Kenya Prisons Boss Warioba Stresses Need for Inmates’ Re-Integration Programme

Nairobi — The Kenya Prisons Service has emphasised the need to provide a conducive environment for inmates to be re-integrated back into society.

Speaking during a Prisons Infrastructures workshop in Nairobi on Friday, Commissioner General John Kebaso Warioba stated that counselling should be prioritized.

He further underscored the need to have classrooms within the institutions to sensitise inmates on the re-integration process.

“We need to improve the infrastructure of prisons and have classrooms and counseling rooms to increase the level of integration of prisoners once they go back to the society,” he stated.

The workshop whose main focus was coming up with recommendations to improve the infrastructure and environment of prisons in Africa involved 13 English-speaking nations of Africa.

It was termed as very key since most of the prisons in Africa were built in the 19th and 20th centuries with a punitive focus.

The event was jointly organized by the Kenya Prisons Service (KPS) who were the host, the International Committee of the Red Cross (ICRC) and the Africa Correctional Services Association (ACSA).

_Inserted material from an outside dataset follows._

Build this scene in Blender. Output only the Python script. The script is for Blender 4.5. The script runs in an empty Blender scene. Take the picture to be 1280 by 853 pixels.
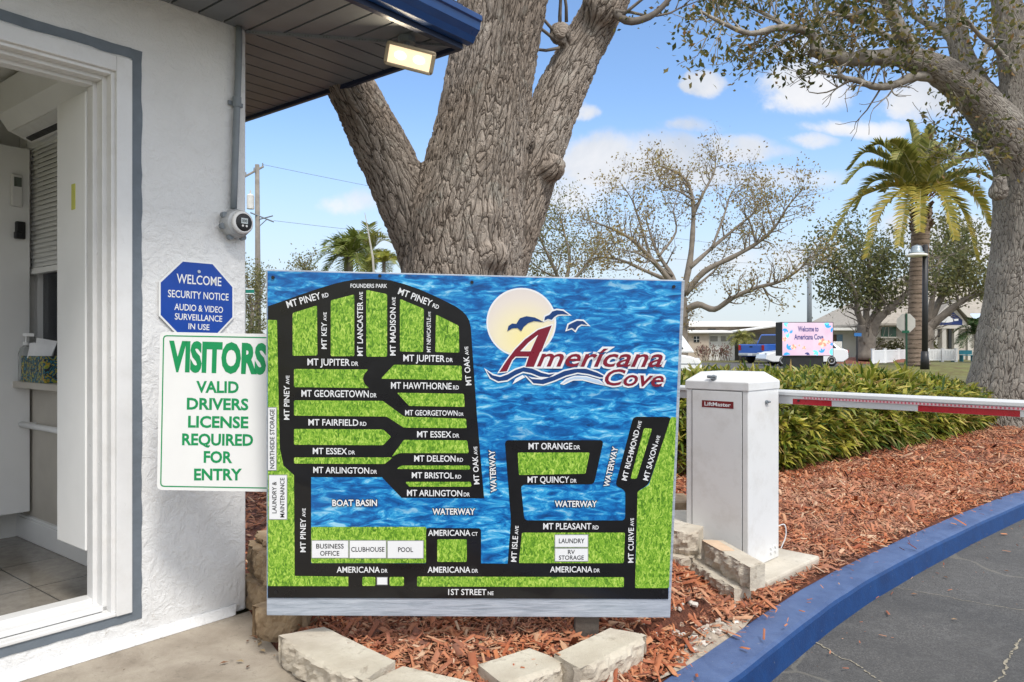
import bpy, bmesh, math, random
import numpy as np
from mathutils import Vector, Matrix, noise
R = math.radians
sc = bpy.context.scene
col = sc.collection
rng = random.Random(7)
# ---- camera geometry: measured from the picture, used only to work out where things stand
F, CX, HZ, CAMZ = 940.0, 640.0, 431.0, 1.2
V = Vector
def W(px, py, Y):                      # world point seen at (px,py) at distance Y
    return V(((px-CX)/F*Y, Y, CAMZ-(py-HZ)/F*Y))
def G(px, py, z=0.0):                  # point of the level z seen at (px,py)
    return W(px, py, (CAMZ-z)*F/(py-HZ))

# ---------------------------------------------------------------- materials
def new_mat(name):
    m = bpy.data.materials.new(name); m.use_nodes = True
    nt = m.node_tree
    return m, nt, nt.nodes['Principled BSDF']
def link(nt, a, b): nt.links.new(a, b)
def nd(nt, typ, **kw):
    n = nt.nodes.new(typ)
    for k, v in kw.items():
        if k.startswith('i_'):
            key = k[2:]
            key = int(key) if key.isdigit() else key
            n.inputs[key].default_value = v
        else: setattr(n, k, v)
    return n
def ramp(nt, fac, stops, interp='LINEAR'):
    r = nt.nodes.new('ShaderNodeValToRGB'); r.color_ramp.interpolation = interp
    e = r.color_ramp.elements
    while len(e) > 1: e.remove(e[-1])
    for i, (p, c) in enumerate(stops):
        el = e[0] if i == 0 else e.new(p)
        el.position = p
        el.color = (*c, 1) if hasattr(c, '__len__') else (c, c, c, 1)
    if fac is not None: nt.links.new(fac, r.inputs[0])
    return r
def mix(nt, fac, a, b, mode='MIX'):
    n = nt.nodes.new('ShaderNodeMix'); n.data_type = 'RGBA'; n.blend_type = mode
    for sock, v in ((n.inputs[0], fac), (n.inputs[6], a), (n.inputs[7], b)):
        if isinstance(v, bpy.types.NodeSocket): nt.links.new(v, sock)
        elif hasattr(v, '__len__'): sock.default_value = (*v, 1)
        else: sock.default_value = v
    return n.outputs[2]
def mth(nt, op, a, b=0.0, c=0.0, clamp=False):
    n = nt.nodes.new('ShaderNodeMath'); n.operation = op; n.use_clamp = clamp
    for i, v in enumerate((a, b, c)):
        if isinstance(v, bpy.types.NodeSocket): nt.links.new(v, n.inputs[i])
        else: n.inputs[i].default_value = v
    return n.outputs[0]
def coord(nt, kind='Object', scale=(1, 1, 1), rot=(0, 0, 0)):
    t = nt.nodes.new('ShaderNodeTexCoord'); mp = nt.nodes.new('ShaderNodeMapping')
    mp.inputs['Scale'].default_value = scale; mp.inputs['Rotation'].default_value = rot
    nt.links.new(t.outputs[kind], mp.inputs[0]); return mp.outputs[0]
def noi(nt, vec, scale, detail=4, rough=.55, dist=0):
    n = nt.nodes.new('ShaderNodeTexNoise'); nt.links.new(vec, n.inputs['Vector'])
    n.inputs['Scale'].default_value = scale; n.inputs['Detail'].default_value = detail
    n.inputs['Roughness'].default_value = rough; n.inputs['Distortion'].default_value = dist
    return n.outputs[0]
def bump(nt, bsdf, h, strength, dist):
    b = nt.nodes.new('ShaderNodeBump'); b.inputs['Strength'].default_value = strength
    b.inputs['Distance'].default_value = dist
    nt.links.new(h, b.inputs['Height']); nt.links.new(b.outputs[0], bsdf.inputs['Normal']); return b
def mat(name, c, rough=.6, var=.12, scale=6, bmp=0, bscale=40, metal=0, spec=.4, c2=None, coat=0, dirt=None, dscale=2.5):
    m, nt, b = new_mat(name)
    vec = coord(nt)
    n = noi(nt, vec, scale, 5)
    lo = tuple(x*(1-var) for x in c); hi = tuple(min(1, x*(1+var)) for x in (c2 or c))
    out = ramp(nt, n, [(.3, lo), (.7, hi)]).outputs[0]
    if dirt:
        d = ramp(nt, noi(nt, vec, dscale, 8, .7), [(.5, 0.), (.75, 1.)]).outputs[0]
        out = mix(nt, mth(nt, 'MULTIPLY', d, dirt[1]), out, dirt[0])
    link(nt, out, b.inputs['Base Color'])
    rr = ramp(nt, noi(nt, vec, scale*3, 4), [(.3, max(0, rough-.08)), (.7, min(1, rough+.08))])
    link(nt, rr.outputs[0], b.inputs['Roughness'])
    b.inputs['Metallic'].default_value = metal
    b.inputs['Specular IOR Level'].default_value = spec
    b.inputs['Coat Weight'].default_value = coat
    if bmp: bump(nt, b, noi(nt, vec, bscale, 6, .65), bmp, .01)
    return m
def leaf_mat(name, stops, trans=.35, rough=.5):
    m, nt, b = new_mat(name)
    g = nt.nodes.new('ShaderNodeNewGeometry')
    c = ramp(nt, g.outputs['Random Per Island'], stops)
    link(nt, c.outputs[0], b.inputs['Base Color'])
    b.inputs['Roughness'].default_value = rough; b.inputs['Specular IOR Level'].default_value = .3
    t = nt.nodes.new('ShaderNodeBsdfTranslucent'); link(nt, c.outputs[0], t.inputs[0])
    mx = nt.nodes.new('ShaderNodeMixShader'); mx.inputs[0].default_value = trans
    link(nt, b.outputs[0], mx.inputs[1]); link(nt, t.outputs[0], mx.inputs[2])
    link(nt, mx.outputs[0], nt.nodes['Material Output'].inputs[0])
    return m
def emis(name, c, s):
    m, nt, b = new_mat(name)
    b.inputs['Base Color'].default_value = (*c, 1)
    b.inputs['Emission Color'].default_value = (*c, 1); b.inputs['Emission Strength'].default_value = s
    return m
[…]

ACSA Principal Officer Francis Omade-Ado from Ghana prisons stressed the need to improve structures and conditions of imprisonment in line with the regional and international standards.

“There is a need to treat all prisoners with the respect due to their inherent dignity as human beings, proper maintenance of prison infrastructure and establishing a humane environment, strengthening ACSA and further enhancing partnership and peer-to-peer learning and stressing the challenges faced by African Correctional services such as lack of proper structures and insufficient funding,” he stated.

Omado-Ado further noted that the next step will designing prisons in a way that will cater for the safety of prisoners.

Terry Hacket, head of unit at ICRC also emphasized the challenges the prisoners face and the need to ensure they are treated humanely.

“Prisoners are vulnerable to the environment they are in. If a prisoner is in an inhumane environment, it will affect their physical and mental health as well thus limiting the impact of rehabilitation,” stated ICRC Head of Unit.

Hacket also urged on the need of keeping prisons clean and maintaining the environment even if the funds requested are not availed by the government as this is better than doing nothing.

While addressing the attendants online via zoom, AU Commissioner, Special Rapporteur on Prisons, Conditions of Detention and Policing Maria Teresa Manuela noted that the conditions that the prisons were built in need to be improved to consider human rights.

“Even though there are prisoners who have committed serious offences, prisons in Africa are still public facilities and there is a need to ensure their maintenance and management is done just as the same case for other public facilities,” he stated.

She was positive that the issues discussed during the workshop would help improve the conditions of prisons and those who work there.